By the way, this sort of empirical analysis of Zcash would be great! It is unclear — to me, at least — how safe are the transactions that people are currently making on the Zcash blockchain today.
There are two important values we would get from someone doing a thorough https://monerolink.com -style analysis of the Zcash blockchain:
First value: user education. The most important factor in user safety is: how well does the user understand the security properties? (This is true of all security/privacy tech, by the way, not just cryptocurrencies.) If a tech offers weak security properties and the users understand that, then they don’t use it in a way that would harm them. It may therefore be less useful than a stronger tech, but it isn’t dangerous to the user.
On the other hand if a tech offers medium-level security properties and the user thinks it offers super strong security properties then it is dangerous! Users may mistakenly rely on it to protect them when they are danger, and then may be seriously harmed.
So the most important effect of research like this is to provide information that people can then use to educate users so that they can make an informed choice.
Paige has written a great pair of blog posts on the basic principles (“Transaction Linkability” and A Shielded Ecosystem), but we still need empirical analysis to complement these basic principles.
The second value we get is feedback on the technology design. Are our current privacy/security mechanisms working as well as intended? What is the empirical consequences of the majority of addresses being unshielded? (Certain people have been publicly asserting that the consequence is that almost no Zcash users are actually getting privacy.

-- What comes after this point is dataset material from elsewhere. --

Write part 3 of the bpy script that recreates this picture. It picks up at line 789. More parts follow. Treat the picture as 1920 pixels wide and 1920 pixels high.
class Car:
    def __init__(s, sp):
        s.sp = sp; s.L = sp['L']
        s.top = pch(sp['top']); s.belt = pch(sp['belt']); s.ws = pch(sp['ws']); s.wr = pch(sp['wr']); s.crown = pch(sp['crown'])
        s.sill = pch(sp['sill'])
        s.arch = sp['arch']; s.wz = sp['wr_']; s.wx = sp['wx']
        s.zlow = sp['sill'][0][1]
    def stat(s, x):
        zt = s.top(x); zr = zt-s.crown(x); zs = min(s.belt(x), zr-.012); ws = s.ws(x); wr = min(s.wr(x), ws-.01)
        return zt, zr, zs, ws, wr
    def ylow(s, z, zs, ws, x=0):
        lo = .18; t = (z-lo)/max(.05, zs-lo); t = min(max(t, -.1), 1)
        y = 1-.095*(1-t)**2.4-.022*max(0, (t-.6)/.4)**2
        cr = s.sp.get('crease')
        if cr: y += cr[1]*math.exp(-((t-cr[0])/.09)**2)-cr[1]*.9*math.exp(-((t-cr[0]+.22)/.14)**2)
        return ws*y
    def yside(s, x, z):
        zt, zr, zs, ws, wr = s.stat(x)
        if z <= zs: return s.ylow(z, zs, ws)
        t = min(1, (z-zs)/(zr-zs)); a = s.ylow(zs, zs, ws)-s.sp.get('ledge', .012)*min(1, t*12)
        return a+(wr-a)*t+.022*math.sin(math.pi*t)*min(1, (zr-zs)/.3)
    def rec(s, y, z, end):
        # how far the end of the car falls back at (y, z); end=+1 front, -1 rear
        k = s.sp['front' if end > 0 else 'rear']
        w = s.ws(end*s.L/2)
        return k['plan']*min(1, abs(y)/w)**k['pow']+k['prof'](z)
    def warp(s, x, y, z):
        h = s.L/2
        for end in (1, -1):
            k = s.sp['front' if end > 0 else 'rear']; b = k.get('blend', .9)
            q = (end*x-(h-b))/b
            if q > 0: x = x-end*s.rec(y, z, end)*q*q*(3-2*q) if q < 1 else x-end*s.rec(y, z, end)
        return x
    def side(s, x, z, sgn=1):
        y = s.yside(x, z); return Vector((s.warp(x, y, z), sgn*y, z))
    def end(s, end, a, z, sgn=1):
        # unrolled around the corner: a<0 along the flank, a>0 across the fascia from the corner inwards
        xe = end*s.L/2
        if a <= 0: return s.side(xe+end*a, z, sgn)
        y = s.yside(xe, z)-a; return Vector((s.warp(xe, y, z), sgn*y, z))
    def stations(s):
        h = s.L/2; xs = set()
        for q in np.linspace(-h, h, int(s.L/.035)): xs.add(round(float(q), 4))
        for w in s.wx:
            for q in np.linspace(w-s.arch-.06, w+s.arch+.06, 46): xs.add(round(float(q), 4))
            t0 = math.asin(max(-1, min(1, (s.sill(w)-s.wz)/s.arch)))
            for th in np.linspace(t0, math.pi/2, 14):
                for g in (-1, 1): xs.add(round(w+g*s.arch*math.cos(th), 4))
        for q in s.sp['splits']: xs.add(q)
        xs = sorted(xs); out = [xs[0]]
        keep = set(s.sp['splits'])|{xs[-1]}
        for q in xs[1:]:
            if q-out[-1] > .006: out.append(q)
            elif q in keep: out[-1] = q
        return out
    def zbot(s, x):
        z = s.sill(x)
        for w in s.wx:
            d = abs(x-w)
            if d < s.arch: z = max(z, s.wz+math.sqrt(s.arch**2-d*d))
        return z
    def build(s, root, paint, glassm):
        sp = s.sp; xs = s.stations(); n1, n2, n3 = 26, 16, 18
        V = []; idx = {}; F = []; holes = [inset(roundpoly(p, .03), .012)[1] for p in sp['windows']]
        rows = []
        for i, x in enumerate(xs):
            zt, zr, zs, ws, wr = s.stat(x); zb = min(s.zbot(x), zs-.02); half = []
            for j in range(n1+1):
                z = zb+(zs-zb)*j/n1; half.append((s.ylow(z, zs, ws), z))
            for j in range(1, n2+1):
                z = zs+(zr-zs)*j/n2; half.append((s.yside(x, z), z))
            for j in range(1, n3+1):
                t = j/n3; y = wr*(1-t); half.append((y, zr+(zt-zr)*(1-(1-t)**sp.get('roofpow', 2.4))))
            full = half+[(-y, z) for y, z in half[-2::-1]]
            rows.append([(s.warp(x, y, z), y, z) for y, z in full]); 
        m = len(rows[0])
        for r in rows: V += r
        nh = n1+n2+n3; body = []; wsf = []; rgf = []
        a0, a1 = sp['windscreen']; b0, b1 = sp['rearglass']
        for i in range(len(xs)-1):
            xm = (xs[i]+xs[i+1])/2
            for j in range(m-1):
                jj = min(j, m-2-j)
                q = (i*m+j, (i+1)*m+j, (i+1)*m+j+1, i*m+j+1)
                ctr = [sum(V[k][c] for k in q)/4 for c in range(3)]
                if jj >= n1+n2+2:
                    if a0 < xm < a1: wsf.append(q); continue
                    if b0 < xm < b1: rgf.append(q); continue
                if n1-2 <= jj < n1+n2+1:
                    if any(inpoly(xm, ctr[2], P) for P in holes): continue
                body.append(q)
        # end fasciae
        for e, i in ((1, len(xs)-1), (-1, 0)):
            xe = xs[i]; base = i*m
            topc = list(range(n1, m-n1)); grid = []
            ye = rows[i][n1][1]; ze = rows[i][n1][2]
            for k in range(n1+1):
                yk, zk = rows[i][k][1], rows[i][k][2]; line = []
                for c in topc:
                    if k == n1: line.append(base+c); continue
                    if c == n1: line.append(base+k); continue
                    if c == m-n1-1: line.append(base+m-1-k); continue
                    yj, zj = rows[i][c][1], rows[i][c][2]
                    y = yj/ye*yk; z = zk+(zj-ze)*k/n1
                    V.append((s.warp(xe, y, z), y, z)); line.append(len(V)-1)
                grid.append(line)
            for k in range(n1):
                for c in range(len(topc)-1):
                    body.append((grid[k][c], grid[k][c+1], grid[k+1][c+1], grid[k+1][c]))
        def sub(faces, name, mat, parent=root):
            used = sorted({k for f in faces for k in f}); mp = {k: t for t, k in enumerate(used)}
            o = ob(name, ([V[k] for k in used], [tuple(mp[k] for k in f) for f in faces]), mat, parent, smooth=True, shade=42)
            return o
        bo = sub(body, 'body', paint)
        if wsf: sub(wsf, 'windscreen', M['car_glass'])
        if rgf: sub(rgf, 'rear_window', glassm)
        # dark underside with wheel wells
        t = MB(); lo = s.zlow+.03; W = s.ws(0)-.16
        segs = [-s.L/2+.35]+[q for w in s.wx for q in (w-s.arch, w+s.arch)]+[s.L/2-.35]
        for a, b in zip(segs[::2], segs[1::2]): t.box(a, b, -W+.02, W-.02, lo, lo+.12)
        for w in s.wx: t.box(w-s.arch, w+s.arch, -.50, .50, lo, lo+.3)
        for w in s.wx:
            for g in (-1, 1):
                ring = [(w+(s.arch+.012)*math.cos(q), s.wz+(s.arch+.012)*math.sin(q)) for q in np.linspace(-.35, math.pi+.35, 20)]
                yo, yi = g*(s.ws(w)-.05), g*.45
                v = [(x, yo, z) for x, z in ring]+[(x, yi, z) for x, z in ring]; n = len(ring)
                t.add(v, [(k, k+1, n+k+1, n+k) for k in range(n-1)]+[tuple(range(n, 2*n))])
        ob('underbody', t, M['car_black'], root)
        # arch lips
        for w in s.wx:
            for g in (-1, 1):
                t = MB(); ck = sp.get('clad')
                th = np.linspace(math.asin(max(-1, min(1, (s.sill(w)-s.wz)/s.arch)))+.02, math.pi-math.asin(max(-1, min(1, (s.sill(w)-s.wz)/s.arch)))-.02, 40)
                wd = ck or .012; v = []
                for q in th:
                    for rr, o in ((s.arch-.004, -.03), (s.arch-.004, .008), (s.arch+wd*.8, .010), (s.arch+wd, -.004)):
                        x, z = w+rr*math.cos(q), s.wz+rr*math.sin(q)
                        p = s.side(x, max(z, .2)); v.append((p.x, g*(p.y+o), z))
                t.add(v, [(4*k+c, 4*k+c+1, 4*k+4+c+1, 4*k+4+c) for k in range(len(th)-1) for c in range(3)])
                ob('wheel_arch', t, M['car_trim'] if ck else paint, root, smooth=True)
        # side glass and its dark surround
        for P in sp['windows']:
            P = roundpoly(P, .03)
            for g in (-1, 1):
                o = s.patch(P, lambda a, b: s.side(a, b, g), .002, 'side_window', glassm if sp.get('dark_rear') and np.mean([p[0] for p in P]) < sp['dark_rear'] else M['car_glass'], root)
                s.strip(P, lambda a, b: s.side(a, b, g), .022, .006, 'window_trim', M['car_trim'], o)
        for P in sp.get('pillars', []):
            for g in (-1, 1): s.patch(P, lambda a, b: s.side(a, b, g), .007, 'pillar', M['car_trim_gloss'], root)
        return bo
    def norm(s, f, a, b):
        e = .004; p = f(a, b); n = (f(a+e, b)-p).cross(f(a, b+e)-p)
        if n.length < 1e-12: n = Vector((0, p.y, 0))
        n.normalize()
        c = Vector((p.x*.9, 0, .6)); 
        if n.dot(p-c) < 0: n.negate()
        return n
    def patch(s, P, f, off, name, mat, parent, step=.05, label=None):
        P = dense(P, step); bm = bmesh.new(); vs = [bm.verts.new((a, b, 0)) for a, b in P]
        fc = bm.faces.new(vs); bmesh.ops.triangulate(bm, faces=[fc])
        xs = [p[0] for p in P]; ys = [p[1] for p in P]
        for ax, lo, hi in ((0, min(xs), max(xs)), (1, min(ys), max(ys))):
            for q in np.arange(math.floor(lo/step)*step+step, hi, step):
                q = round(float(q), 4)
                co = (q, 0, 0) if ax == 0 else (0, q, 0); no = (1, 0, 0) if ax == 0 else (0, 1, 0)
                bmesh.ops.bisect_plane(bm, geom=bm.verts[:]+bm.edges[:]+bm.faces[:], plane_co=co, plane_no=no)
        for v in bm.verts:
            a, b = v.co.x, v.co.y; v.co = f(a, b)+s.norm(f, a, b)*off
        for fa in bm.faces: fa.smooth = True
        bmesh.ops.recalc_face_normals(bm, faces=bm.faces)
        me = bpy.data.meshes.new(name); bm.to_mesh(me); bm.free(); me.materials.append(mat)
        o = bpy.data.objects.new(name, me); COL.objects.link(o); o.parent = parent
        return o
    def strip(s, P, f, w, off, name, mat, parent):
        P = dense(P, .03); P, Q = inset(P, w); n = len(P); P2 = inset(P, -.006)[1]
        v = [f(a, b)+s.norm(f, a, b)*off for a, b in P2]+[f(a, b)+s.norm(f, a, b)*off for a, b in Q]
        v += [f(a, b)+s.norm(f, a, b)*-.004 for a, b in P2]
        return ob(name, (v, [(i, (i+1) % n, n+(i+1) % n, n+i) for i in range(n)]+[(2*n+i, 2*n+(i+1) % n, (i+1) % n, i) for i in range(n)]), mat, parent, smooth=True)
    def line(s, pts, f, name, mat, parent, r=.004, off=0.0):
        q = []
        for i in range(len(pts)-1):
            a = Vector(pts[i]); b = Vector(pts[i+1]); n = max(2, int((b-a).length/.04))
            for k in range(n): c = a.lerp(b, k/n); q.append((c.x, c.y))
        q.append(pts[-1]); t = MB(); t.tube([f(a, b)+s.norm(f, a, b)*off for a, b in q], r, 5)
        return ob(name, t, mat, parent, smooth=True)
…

I’m pretty sure that’s wrong, but I’m not 100% sure, and we don’t know empirically just how wrong it is.)
Are there some low-hanging fruits for privacy improvements that we could easily deploy? We already have a roadmap for improvements that pave the way to a Shielded-Only future, but good empirical analysis might reveal to us that there are more urgent needs, or bigger payoffs from different improvements.
Here’s a forum thread about such empirical analysis. I humbly request to the security researchers of the world to consider digging into this. I know it is a huge amount of work, but you will be helping move mankind forward in an urgent and important way.